* [REQUEST] All lines from the line containing "(600, 232, 6.0, (.6, .4, .12), 23, 'lower" up to and including the last line of the listing below should be echoed exactly; no other lines belong in the response.

* [COLLECTED MATERIAL]
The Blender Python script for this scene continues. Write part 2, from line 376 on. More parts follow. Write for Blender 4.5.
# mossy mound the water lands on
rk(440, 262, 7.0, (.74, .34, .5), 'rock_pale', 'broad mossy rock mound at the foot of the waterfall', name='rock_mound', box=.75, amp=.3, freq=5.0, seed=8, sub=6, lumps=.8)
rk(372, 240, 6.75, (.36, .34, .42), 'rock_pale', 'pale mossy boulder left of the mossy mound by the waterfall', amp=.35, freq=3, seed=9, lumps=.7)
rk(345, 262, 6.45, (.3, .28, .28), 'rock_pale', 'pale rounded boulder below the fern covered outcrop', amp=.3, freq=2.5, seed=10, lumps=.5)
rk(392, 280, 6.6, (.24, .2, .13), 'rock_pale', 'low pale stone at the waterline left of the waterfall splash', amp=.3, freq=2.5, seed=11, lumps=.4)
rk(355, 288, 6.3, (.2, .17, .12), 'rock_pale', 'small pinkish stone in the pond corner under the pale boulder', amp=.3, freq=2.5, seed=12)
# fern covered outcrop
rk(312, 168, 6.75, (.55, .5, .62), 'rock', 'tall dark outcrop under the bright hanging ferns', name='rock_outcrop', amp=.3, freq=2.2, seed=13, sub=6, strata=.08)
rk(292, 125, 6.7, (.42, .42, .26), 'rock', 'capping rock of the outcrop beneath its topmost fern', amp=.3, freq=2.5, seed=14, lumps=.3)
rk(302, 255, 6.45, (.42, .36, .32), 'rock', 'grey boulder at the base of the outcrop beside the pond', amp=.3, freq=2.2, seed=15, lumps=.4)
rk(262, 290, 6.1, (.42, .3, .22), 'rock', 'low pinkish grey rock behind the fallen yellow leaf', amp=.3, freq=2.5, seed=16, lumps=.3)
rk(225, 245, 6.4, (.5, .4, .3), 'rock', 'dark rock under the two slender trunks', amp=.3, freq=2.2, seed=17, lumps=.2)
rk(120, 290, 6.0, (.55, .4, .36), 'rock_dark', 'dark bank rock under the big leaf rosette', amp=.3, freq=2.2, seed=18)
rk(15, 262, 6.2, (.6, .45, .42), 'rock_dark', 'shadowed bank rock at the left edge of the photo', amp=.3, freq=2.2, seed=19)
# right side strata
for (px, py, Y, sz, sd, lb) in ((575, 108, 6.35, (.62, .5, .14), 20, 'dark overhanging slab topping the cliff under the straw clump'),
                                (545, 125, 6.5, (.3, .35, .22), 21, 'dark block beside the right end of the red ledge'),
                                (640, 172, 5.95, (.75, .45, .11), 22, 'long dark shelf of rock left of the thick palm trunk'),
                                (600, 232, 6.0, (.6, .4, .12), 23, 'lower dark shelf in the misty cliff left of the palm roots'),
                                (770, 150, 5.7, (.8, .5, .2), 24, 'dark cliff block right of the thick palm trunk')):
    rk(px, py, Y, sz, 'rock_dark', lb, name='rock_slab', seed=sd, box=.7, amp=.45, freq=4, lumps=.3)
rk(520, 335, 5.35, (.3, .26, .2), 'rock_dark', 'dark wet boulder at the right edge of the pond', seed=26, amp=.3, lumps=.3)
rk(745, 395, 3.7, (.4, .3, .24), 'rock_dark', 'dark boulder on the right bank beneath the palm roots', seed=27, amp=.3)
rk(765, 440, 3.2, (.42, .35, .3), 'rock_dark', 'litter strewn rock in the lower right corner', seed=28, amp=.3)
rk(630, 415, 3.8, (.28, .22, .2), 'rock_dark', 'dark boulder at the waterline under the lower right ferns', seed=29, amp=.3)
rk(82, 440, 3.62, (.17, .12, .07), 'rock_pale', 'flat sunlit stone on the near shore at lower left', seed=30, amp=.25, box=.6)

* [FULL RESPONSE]
                                (600, 232, 6.0, (.6, .4, .12), 23, 'lower dark shelf in the misty cliff left of the palm roots'),
                                (770, 150, 5.7, (.8, .5, .2), 24, 'dark cliff block right of the thick palm trunk')):
    rk(px, py, Y, sz, 'rock_dark', lb, name='rock_slab', seed=sd, box=.7, amp=.45, freq=4, lumps=.3)
rk(520, 335, 5.35, (.3, .26, .2), 'rock_dark', 'dark wet boulder at the right edge of the pond', seed=26, amp=.3, lumps=.3)
rk(745, 395, 3.7, (.4, .3, .24), 'rock_dark', 'dark boulder on the right bank beneath the palm roots', seed=27, amp=.3)
rk(765, 440, 3.2, (.42, .35, .3), 'rock_dark', 'litter strewn rock in the lower right corner', seed=28, amp=.3)
rk(630, 415, 3.8, (.28, .22, .2), 'rock_dark', 'dark boulder at the waterline under the lower right ferns', seed=29, amp=.3)
rk(82, 440, 3.62, (.17, .12, .07), 'rock_pale', 'flat sunlit stone on the near shore at lower left', seed=30, amp=.25, box=.6)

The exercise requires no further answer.